O tiroteio começou cedo, por volta das 6h, quando oito policiais, acompanhados de jornalistas, foram recebidos a tiros. Em determinado momento o grupo se separou. A maioria ficou protegida por um muro. O cabo Gomes atravessou a rua e foi seguido por Gelson, protegidos por uma árvore. Os traficantes dispararam dois tiros de fuzil. O primeiro acertou a árvore e o segundo, o cinegrafista.

Segundo testemunhas, o atendimento a Gelson demorou cerca de 20 minutos, já que o tiroteio continuou com intensidade mesmo depois de o cinegrafista ter sido socorrido. Além de Gelson, morreram outras quatro pessoas que a polícia informa serem traficantes. A Polícia Civil quer analisar as filmagens de Gelson para ver se o grupo de quatro pessoas que ele filmara e que posteriormente fez os disparos é o mesmo que foi morto em seguida.

O Grupo Bandeirantes publicou uma nota em seu site sobre a morte de Gelson Domingos sob o título “Band lamenta morte de cinegrafista no RJ – Repórter cinematográfico foi atingido por um tiro de fuzil na favela Antares, zona oeste da cidade”.

A íntegra da nota é a seguinte:

“O Grupo Bandeirantes lamenta a morte do seu funcionário Gelson Domingos, de 46 anos, na manhã deste domingo. O repórter cinematográfico foi atingido no peito em pleno exercício da sua profissão na cobertura de uma operação da polícia na favela de Antares, em Santa Cruz, na zona oeste do Rio. Ele chegou a ser socorrido e levado para a Unidade de Pronto Atendimento da região, mas não resistiu.

“O funcionário estava de colete à prova de balas – modelo permitido pelas Forças Armadas, sempre usados por profissionais da Band em situações como esta. Ele foi atingido por um tiro de fuzil, provavelmente disparado por um traficante.

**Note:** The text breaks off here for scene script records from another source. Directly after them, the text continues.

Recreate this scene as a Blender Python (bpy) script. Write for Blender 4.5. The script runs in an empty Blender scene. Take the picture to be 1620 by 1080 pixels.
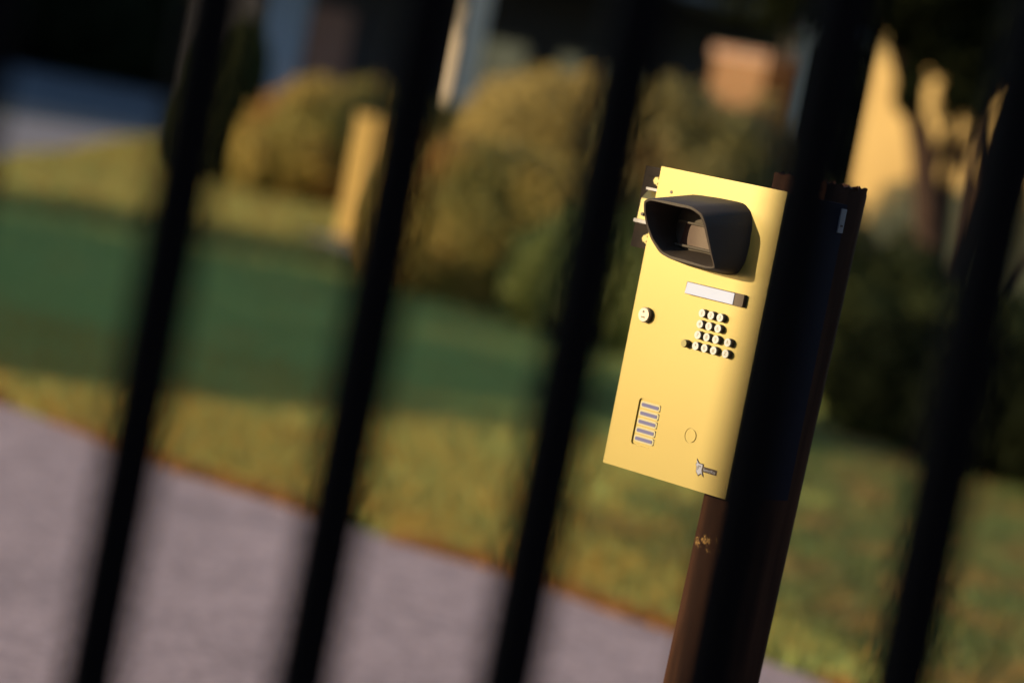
import bpy, bmesh, math, random
import numpy as np
from mathutils import Vector, Matrix

random.seed(7)
rng = np.random.default_rng(11)
R = math.radians
scene = bpy.context.scene
COL = scene.collection

# ------------------------------------------------------------------ camera
PITCH, ROLL, EYE = 0.07847, 0.19298, 1.5
cam_data = bpy.data.cameras.new('camera')
cam = bpy.data.objects.new('camera', cam_data)
COL.objects.link(cam)
cp, sp, cr, sr = math.cos(PITCH), math.sin(PITCH), math.cos(ROLL), math.sin(ROLL)
right, up, fwd = Vector((1, 0, 0)), Vector((0, sp, cp)), Vector((0, cp, -sp))
ex = cr * right + sr * up
ey = -sr * right + cr * up
M = Matrix((ex, ey, -fwd)).transposed().to_4x4()
M.translation = Vector((0, 0, EYE))
cam.matrix_world = M
cam_data.sensor_width = 36.0
cam_data.lens = 100.0
cam_data.clip_start = 0.05
cam_data.clip_end = 600
cam_data.dof.use_dof = True
cam_data.dof.focus_distance = 3.66
cam_data.dof.aperture_fstop = 2.4
scene.camera = cam

# ------------------------------------------------------------------ light
SUN_AZ, SUN_EL = R(71), R(8.5)          # from straight behind the camera round to the left
to_sun = Vector((-math.sin(SUN_AZ) * math.cos(SUN_EL), -math.cos(SUN_AZ) * math.cos(SUN_EL), math.sin(SUN_EL)))
world = bpy.data.worlds.new('World')
scene.world = world
world.use_nodes = True
wn = world.node_tree
sky = wn.nodes.new('ShaderNodeTexSky')
sky.sky_type = 'NISHITA'
sky.sun_disc = False
sky.sun_elevation = SUN_EL
sky.sun_rotation = math.pi + SUN_AZ     # sun at azimuth measured from +Y clockwise
bg = wn.nodes['Background']
wn.links.new(sky.outputs[0], bg.inputs[0])
sky.ozone_density = 2.0
sky.dust_density = 0.3
bg.inputs[1].default_value = 0.15
ld = bpy.data.lights.new('sun', 'SUN')
ld.energy = 3.3
ld.angle = R(0.5)
ld.color = (1.0, 0.75, 0.40)
sun = bpy.data.objects.new('sun', ld)
COL.objects.link(sun)
sun.rotation_euler = to_sun.to_track_quat('Z', 'Y').to_euler()
scene.view_settings.view_transform = 'Standard'
scene.view_settings.look = 'None'
scene.view_settings.exposure = 1.25
scene.view_settings.gamma = 1
scene.cycles.use_denoising = True
scene.cycles.max_bounces = 6

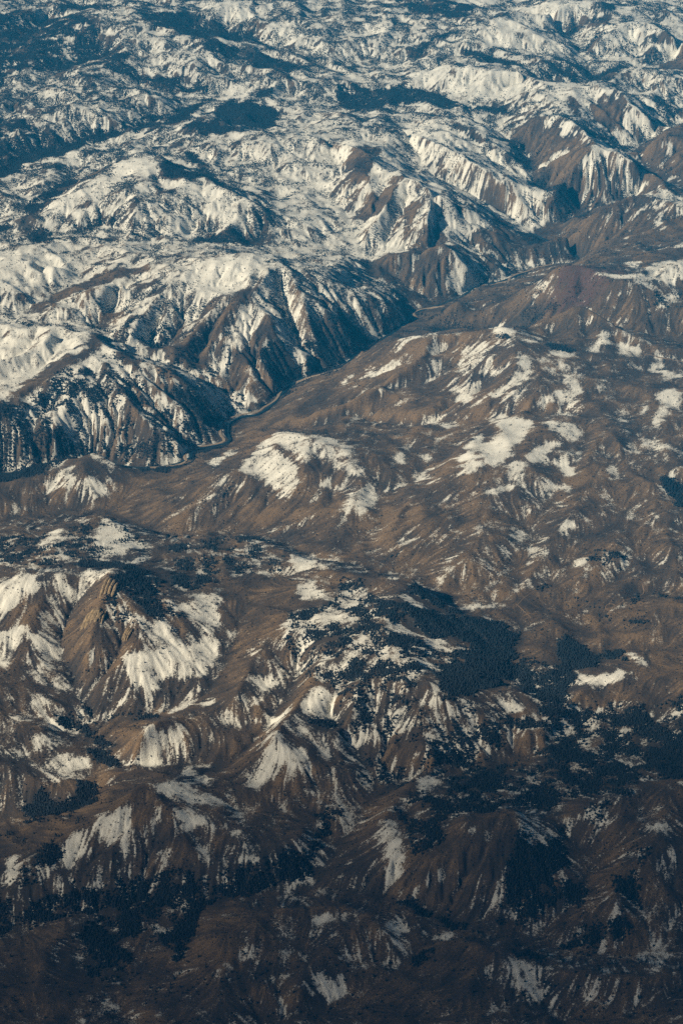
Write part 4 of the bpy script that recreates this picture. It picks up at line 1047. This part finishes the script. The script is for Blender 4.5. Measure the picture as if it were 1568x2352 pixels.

“Gelson Domingos deixa 3 filhos, 2 netos e esposa. Repórter cinematográfico da TV Bandeirantes, ele já trabalhou em outras emissoras como SBT e Record e sempre foi reconhecido pela experiência e cautela no trabalho que exercia. O Grupo Bandeirantes se solidariza com a família e está prestando toda a assistência.”

 

Cinegrafista é morto durante ação policial no Rio

Chico Santos

Reproduzido do Valor Econômico, 7/11/2011

O cinegrafista Gelson Domingos, 46, da TV Bandeirantes, morreu no começo da manhã de ontem depois de ser atingido no tórax por um tiro de fuzil quando filmava uma incursão policial contra traficantes de drogas na favela de Antares, em Santa Cruz, na zona oeste do Rio. O tiro, que teria sido disparado por um traficante, perfurou o colete a prova de balas que o cinegrafista estava usando. Na ação, quatro supostos traficantes foram mortos e oito foram presos.

Domingos foi levado a uma Unidade de Pronto Atendimento (UPA) localizada na região, mas já chegou morto ao local. Ele teria filmado o responsável pelo disparo. A fita será utilizada pela Polícia Civil do Rio na investigação do caso. Domingos era casado e tinha três filhos e dois netos. O enterro será hoje no cemitério do Caju, na zona norte da capital.

A Rede Bandeirantes divulgou comunicado lamentando a morte do cinegrafista. A nota diz também que “a Bandeirantes toma todas as precauções para garantir a segurança dos seus jornalistas” nas coberturas diárias no Estado do Rio de Janeiro. A Associação Brasileira de Emissoras de Rádio e Televisão (Abert) também divulgou nota lamentando a morte de Domingos.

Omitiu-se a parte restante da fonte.